NOTE 18--NEW ACCOUNTING PRONOUNCEMENTS
In December 2004, the FASB issued SFAS No. 123R, "Share-Based Payment," which addresses the accounting for share-based payment transactions. SFAS No. 123R eliminates the ability to account for share-based compensation transactions using APB Opinion No. 25, "Accounting for Stock Issued to Employees," and requires a company to measure the cost of employee services received in exchange for an award of equity instruments based on the grant-date fair value of the award (with limited exceptions). That cost is recognized over the period during which an employee is required to provide service in exchange for the award. SFAS No. 123R will be effective for WPS Resources on January 1, 2006. SFAS No. 123R offers companies alternative methods of adopting this standard. The impact on WPS Resources' financial position and results of operations will be dependent upon a number of factors, including share-based payments made in 2006. Because we do not know the amount of share-based payments to be made in 2006, we cannot yet estimate the effect of this standard on our financial position and results of operations.

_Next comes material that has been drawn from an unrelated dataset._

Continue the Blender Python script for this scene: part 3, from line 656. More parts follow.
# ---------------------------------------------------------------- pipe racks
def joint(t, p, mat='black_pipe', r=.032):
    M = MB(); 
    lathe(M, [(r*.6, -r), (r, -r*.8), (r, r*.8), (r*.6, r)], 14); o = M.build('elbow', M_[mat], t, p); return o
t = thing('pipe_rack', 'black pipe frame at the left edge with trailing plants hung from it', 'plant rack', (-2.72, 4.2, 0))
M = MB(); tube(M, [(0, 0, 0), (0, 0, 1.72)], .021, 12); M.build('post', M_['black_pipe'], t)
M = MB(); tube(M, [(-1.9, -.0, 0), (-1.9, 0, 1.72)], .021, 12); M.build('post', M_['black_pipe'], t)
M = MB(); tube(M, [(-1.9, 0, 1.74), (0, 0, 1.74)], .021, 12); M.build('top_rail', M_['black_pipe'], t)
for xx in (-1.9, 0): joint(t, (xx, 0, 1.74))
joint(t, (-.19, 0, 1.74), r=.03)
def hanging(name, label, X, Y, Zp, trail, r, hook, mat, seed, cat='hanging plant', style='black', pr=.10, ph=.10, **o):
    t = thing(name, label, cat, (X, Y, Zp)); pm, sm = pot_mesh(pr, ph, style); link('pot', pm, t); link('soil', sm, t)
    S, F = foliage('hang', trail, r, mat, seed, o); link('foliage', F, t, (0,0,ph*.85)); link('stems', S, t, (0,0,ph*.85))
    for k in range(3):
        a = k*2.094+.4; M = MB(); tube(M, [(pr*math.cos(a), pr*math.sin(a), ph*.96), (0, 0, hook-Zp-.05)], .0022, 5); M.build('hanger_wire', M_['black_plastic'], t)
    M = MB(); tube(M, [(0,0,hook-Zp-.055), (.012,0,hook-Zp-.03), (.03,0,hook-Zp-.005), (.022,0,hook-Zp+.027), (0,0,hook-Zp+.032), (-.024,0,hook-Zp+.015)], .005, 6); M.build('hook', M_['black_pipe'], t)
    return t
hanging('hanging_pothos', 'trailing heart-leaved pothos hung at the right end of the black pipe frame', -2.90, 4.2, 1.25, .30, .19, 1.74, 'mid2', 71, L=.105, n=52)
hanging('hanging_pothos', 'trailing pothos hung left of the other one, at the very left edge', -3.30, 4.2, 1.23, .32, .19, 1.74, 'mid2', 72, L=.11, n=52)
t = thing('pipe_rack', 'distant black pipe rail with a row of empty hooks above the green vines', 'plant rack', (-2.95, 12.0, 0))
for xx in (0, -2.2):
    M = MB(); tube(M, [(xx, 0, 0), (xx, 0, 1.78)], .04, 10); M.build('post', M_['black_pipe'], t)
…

In March 2005, the FASB issued FASB Interpretation No. 47, "Accounting for Conditional Asset Retirement Obligations." Interpretation No. 47 clarifies that the term Conditional Asset Retirement Obligation as used in FASB Statement No. 143, "Accounting for Asset Retirement Obligation," refers to a legal obligation to perform an asset retirement activity in which the timing and/or method of settlement are conditional on a future event that may or may not be within the control of the entity. Accordingly, an entity is required to recognize a liability for the fair value of a Conditional Asset Retirement Obligation if the fair value of the liability can be reasonably estimated. WPS Resources is required to adopt the provisions of Interpretation No. 47 on December 31, 2005. WPS Resources has not yet determined the impact that the adoption of Interpretation No. 47 will have on its financial position or results of operations.